--- begin Data for this exercise ---
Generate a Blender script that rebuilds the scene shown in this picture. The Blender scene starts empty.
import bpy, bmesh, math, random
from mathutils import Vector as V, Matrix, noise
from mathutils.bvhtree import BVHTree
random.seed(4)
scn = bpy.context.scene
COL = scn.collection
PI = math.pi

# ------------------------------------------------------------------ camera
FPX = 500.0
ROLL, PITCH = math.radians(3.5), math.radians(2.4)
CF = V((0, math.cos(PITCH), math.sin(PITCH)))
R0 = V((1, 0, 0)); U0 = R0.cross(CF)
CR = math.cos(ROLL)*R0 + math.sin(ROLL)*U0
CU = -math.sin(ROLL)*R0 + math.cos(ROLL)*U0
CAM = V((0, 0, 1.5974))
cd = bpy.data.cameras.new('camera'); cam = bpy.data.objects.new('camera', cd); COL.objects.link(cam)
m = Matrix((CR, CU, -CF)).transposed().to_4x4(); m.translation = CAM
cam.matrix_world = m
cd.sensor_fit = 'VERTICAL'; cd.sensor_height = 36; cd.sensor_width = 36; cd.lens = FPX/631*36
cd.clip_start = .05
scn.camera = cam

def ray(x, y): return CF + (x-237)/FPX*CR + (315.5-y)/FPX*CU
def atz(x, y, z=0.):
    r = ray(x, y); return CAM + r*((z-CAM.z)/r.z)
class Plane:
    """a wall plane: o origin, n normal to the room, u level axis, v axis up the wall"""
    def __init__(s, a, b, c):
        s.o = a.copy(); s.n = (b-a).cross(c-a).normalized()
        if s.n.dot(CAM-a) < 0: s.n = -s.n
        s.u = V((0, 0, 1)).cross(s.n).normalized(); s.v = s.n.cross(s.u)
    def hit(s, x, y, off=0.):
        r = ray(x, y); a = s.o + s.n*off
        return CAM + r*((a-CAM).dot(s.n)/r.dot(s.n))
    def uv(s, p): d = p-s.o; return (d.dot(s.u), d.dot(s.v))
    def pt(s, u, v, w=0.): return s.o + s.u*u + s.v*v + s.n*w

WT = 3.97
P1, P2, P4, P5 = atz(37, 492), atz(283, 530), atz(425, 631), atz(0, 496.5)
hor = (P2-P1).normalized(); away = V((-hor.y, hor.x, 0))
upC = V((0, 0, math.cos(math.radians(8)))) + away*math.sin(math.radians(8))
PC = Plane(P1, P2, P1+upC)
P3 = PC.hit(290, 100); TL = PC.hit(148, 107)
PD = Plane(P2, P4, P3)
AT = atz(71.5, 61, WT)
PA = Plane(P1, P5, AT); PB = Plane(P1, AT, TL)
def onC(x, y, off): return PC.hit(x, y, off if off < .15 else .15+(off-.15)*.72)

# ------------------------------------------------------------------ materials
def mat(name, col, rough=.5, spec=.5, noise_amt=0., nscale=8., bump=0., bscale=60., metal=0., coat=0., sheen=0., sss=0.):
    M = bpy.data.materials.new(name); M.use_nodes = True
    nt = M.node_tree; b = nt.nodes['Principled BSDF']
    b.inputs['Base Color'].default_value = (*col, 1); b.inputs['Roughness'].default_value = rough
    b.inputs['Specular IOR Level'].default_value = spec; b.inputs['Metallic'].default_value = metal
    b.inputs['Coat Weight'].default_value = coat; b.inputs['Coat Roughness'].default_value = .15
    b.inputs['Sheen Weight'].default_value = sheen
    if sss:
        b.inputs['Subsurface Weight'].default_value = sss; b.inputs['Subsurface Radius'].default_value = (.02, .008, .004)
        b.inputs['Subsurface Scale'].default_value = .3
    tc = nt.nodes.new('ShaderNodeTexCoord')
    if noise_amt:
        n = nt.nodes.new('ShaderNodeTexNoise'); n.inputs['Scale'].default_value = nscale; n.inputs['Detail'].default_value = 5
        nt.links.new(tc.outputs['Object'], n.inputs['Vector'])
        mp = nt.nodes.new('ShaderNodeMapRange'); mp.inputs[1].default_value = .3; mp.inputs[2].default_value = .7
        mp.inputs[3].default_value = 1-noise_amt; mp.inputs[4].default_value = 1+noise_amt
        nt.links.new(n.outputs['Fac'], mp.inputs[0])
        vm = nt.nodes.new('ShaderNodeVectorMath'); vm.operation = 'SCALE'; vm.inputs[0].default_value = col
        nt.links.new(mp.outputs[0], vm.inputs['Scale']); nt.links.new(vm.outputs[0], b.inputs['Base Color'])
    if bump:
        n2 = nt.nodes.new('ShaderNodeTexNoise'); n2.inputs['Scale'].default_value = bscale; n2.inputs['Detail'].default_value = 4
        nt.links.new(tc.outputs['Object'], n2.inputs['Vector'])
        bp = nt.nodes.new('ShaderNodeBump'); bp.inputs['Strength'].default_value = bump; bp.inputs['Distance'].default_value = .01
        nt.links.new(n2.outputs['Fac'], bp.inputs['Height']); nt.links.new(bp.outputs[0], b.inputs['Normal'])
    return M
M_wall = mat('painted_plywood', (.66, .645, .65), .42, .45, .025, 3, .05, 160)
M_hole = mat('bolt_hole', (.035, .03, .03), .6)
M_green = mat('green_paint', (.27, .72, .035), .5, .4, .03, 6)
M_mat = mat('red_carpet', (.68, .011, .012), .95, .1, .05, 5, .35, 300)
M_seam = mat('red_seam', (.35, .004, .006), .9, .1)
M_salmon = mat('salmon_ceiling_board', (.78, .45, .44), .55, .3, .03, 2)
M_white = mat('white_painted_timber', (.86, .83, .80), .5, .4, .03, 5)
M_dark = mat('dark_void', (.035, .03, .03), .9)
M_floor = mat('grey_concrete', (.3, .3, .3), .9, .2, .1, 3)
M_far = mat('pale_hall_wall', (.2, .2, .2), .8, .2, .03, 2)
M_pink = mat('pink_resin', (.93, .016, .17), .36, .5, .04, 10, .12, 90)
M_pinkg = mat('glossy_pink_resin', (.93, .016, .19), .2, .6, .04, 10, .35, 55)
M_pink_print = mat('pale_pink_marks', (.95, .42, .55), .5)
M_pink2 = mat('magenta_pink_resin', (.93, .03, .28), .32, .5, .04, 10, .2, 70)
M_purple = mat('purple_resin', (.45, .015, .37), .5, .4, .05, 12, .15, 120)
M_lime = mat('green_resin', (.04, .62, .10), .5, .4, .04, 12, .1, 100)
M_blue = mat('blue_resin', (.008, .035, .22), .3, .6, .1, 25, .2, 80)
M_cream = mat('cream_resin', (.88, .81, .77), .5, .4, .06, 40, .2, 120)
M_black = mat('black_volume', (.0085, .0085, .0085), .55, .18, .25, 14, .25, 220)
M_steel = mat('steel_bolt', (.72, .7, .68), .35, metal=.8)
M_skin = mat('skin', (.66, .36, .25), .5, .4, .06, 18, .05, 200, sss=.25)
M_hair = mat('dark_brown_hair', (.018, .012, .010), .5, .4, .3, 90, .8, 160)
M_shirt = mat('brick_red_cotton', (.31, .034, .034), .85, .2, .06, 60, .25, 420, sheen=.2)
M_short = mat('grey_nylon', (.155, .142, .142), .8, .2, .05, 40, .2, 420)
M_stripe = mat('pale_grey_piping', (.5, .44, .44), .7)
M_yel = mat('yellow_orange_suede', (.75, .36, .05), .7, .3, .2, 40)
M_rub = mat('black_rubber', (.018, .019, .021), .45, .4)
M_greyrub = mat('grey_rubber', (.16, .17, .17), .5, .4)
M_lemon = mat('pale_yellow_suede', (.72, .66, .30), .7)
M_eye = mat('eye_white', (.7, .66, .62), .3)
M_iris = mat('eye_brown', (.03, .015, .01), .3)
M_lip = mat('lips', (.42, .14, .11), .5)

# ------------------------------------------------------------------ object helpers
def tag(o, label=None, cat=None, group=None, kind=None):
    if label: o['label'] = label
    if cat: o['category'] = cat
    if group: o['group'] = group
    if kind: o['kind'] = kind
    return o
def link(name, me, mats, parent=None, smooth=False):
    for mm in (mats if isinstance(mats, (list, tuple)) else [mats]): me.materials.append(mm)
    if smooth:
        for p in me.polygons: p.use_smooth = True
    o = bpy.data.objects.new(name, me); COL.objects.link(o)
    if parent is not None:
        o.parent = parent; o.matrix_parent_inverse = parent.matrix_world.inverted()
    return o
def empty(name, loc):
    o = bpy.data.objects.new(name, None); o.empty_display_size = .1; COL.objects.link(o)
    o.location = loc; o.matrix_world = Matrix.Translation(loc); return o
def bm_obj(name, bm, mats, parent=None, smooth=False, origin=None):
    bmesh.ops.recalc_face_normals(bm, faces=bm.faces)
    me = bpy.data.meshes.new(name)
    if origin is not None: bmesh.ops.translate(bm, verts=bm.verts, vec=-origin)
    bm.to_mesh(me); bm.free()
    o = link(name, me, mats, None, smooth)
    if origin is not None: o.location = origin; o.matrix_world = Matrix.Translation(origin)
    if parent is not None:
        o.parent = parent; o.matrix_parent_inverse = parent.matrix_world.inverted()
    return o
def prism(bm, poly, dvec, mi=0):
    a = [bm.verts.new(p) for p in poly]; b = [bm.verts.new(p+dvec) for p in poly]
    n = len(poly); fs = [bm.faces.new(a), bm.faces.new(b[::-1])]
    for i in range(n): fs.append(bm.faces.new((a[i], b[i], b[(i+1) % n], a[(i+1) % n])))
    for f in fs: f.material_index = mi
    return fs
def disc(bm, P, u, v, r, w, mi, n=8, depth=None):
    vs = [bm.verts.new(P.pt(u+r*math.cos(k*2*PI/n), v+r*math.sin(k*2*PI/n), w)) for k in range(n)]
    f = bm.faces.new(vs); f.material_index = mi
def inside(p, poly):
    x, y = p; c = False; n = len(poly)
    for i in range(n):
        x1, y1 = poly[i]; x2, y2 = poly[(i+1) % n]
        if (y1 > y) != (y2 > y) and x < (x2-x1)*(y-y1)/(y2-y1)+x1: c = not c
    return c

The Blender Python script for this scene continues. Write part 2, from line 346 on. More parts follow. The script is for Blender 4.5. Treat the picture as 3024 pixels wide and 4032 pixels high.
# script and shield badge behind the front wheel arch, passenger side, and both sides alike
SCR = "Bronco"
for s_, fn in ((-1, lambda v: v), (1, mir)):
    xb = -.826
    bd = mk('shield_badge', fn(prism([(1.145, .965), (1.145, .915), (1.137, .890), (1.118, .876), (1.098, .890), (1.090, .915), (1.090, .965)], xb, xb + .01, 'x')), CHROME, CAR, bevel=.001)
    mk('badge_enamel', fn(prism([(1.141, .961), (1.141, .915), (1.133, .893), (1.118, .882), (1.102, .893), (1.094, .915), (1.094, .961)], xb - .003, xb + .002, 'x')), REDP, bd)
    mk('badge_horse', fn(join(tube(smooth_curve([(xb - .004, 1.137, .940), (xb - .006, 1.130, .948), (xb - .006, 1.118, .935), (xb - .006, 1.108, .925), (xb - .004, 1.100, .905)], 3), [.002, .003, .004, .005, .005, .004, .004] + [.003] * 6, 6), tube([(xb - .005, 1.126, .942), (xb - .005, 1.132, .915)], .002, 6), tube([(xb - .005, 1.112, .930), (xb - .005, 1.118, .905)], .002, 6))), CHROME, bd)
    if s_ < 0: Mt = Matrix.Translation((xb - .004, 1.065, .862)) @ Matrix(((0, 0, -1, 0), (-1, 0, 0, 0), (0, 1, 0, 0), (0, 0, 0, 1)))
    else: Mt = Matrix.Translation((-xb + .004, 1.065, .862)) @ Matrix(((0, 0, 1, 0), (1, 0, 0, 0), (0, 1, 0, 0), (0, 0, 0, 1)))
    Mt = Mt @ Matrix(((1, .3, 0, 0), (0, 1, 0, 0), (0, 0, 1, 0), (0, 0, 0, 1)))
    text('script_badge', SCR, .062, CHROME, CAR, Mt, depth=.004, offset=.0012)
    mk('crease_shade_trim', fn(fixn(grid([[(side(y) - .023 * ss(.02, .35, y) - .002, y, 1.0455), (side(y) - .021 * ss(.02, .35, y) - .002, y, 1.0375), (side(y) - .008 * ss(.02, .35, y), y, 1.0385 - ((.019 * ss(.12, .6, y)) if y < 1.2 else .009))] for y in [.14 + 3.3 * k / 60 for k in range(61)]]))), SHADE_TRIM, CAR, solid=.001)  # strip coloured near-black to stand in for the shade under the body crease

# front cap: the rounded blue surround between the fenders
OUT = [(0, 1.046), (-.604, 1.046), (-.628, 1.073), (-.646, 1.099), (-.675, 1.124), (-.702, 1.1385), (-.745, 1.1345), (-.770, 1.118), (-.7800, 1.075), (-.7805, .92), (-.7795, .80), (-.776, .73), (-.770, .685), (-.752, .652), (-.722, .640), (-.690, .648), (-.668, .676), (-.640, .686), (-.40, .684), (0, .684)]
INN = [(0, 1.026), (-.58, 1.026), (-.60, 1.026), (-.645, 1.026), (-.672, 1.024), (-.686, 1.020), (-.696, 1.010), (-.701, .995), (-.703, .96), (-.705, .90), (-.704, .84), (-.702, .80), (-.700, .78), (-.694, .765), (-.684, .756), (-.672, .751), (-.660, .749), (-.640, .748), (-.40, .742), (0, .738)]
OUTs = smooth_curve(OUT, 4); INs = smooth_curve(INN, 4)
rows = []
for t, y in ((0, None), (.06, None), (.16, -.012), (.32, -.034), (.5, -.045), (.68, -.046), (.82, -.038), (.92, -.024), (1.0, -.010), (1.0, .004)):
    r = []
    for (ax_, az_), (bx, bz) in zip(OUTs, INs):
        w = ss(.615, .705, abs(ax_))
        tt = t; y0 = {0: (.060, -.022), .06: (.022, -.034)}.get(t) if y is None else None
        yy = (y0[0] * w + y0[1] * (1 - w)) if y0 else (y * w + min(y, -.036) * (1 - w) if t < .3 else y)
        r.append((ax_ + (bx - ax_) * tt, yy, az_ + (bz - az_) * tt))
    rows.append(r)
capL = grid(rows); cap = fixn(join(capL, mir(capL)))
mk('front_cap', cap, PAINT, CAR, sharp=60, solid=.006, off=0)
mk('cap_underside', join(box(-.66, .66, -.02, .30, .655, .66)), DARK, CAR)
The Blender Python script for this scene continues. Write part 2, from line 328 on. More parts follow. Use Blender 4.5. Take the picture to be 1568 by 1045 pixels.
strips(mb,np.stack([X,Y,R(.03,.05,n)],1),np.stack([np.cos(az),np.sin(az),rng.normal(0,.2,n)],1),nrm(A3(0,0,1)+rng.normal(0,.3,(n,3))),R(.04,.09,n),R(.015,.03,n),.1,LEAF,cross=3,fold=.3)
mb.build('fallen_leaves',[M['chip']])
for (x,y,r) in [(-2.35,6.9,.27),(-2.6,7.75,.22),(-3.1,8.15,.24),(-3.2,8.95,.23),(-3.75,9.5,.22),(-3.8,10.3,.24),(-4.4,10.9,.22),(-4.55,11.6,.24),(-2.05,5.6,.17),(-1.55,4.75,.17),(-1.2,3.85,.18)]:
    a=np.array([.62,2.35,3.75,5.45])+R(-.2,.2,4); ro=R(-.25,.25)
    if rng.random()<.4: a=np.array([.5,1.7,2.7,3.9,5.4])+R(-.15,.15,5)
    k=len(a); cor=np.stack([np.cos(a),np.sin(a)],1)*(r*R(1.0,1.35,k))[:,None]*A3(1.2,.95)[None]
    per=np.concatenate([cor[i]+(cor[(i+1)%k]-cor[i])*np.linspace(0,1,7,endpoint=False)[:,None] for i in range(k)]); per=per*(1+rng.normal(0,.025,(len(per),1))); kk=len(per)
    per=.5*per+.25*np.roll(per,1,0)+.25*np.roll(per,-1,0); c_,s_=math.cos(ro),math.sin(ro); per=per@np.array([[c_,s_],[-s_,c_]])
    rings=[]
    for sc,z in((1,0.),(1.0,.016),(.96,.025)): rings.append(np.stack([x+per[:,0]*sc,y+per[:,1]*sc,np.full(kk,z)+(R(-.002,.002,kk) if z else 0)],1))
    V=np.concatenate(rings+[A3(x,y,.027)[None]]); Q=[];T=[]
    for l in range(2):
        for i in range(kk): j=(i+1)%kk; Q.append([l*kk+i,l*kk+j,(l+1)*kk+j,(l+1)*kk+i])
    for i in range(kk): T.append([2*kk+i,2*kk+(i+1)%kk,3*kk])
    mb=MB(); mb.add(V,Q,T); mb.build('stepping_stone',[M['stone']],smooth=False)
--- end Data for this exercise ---
**Job**
In the listing above, reproduce the first line and each one after it through the line that contains "def pt(s, u, v, w=0.): return".

**The response**
Generate a Blender script that rebuilds the scene shown in this picture. The Blender scene starts empty.
import bpy, bmesh, math, random
from mathutils import Vector as V, Matrix, noise
from mathutils.bvhtree import BVHTree
random.seed(4)
scn = bpy.context.scene
COL = scn.collection
PI = math.pi

# ------------------------------------------------------------------ camera
FPX = 500.0
ROLL, PITCH = math.radians(3.5), math.radians(2.4)
CF = V((0, math.cos(PITCH), math.sin(PITCH)))
R0 = V((1, 0, 0)); U0 = R0.cross(CF)
CR = math.cos(ROLL)*R0 + math.sin(ROLL)*U0
CU = -math.sin(ROLL)*R0 + math.cos(ROLL)*U0
CAM = V((0, 0, 1.5974))
cd = bpy.data.cameras.new('camera'); cam = bpy.data.objects.new('camera', cd); COL.objects.link(cam)
m = Matrix((CR, CU, -CF)).transposed().to_4x4(); m.translation = CAM
cam.matrix_world = m
cd.sensor_fit = 'VERTICAL'; cd.sensor_height = 36; cd.sensor_width = 36; cd.lens = FPX/631*36
cd.clip_start = .05
scn.camera = cam

def ray(x, y): return CF + (x-237)/FPX*CR + (315.5-y)/FPX*CU
def atz(x, y, z=0.):
    r = ray(x, y); return CAM + r*((z-CAM.z)/r.z)
class Plane:
    """a wall plane: o origin, n normal to the room, u level axis, v axis up the wall"""
    def __init__(s, a, b, c):
        s.o = a.copy(); s.n = (b-a).cross(c-a).normalized()
        if s.n.dot(CAM-a) < 0: s.n = -s.n
        s.u = V((0, 0, 1)).cross(s.n).normalized(); s.v = s.n.cross(s.u)
    def hit(s, x, y, off=0.):
        r = ray(x, y); a = s.o + s.n*off
        return CAM + r*((a-CAM).dot(s.n)/r.dot(s.n))
    def uv(s, p): d = p-s.o; return (d.dot(s.u), d.dot(s.v))
    def pt(s, u, v, w=0.): return s.o + s.u*u + s.v*v + s.n*w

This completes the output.